QualcommがSnapdragon 820に搭載した自社開発のコア「Kryo」は、まだ概要がわかっていないが、こちらもよりワイドな命令デコード&実行帯域を持つと見られている。NVIDIAのDenverは、命令デコーダ自体は2-wayだが、一旦デコードした命令に最適化スケジューリングを行ない、最大7マイクロOPsの並列実行ができる。
Apple、Qualcomm、NVIDIAなどのアーキテクチャルライセンスのCPUコアは、いずれもARMのCortex-A57/72コアよりもサイズ的にも大型のコアとなる。つまり、ARMがCPUコアを小型化し続ける一方で、ライセンスを受けたメーカーは、ARMよりサイズの大きなCPUコアを創る。コアサイズの階層的には、アーキテクチャルライセンスコア、ARMの大型コア、中型コア、小型コアという4階層になっている。
ただし、ARMがCPUコアのダイエリアとマイクロアーキテクチャの階層を切り替えたことは、もしかすると、今後ARMがCPUコアの階層をさらに変化させる前触れかもしれない。

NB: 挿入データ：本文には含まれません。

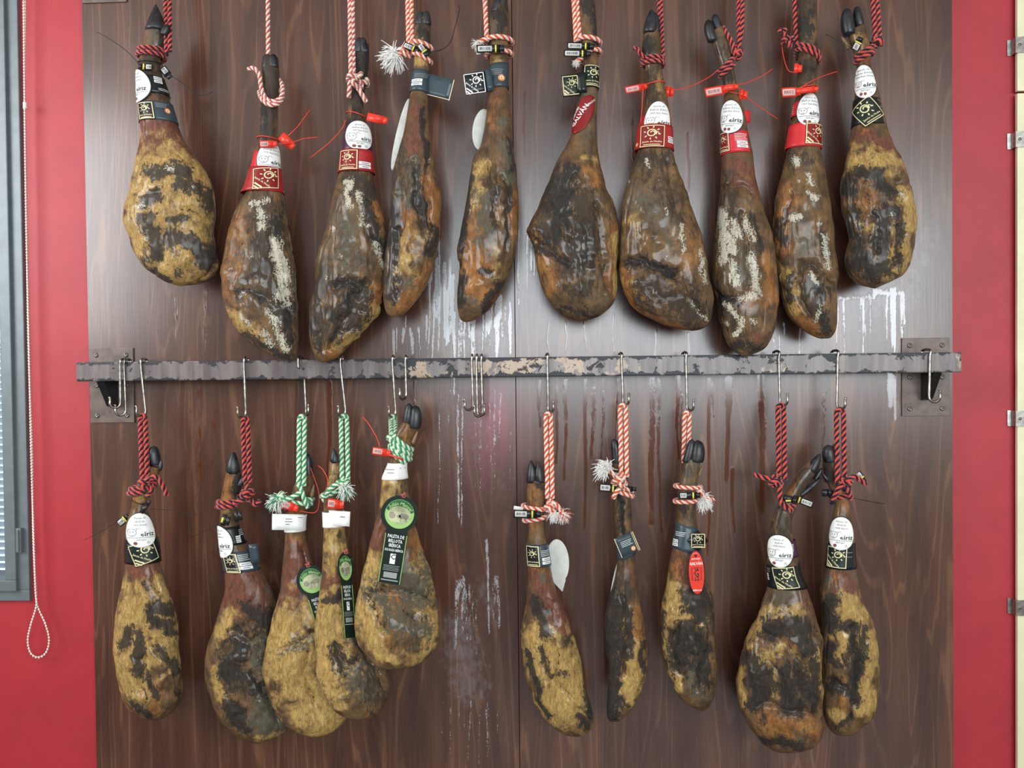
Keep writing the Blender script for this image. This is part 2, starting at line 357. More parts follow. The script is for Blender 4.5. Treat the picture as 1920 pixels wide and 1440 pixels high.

14/16nm世代でCortex-A72クアッドコアクラスタは、40nmのデュアルコアクラスタのサイズに近づいており、10nm世代では、ARMはCPUコアを大型化する余裕がある。ARMが10nmプロセスをターゲットに開発している次世代CPUコア「Artemis(アルテミス)」は、より複雑なマイクロアーキテクチャで、シングルスレッド性能をより劇的に高めたコアになるかもしれない。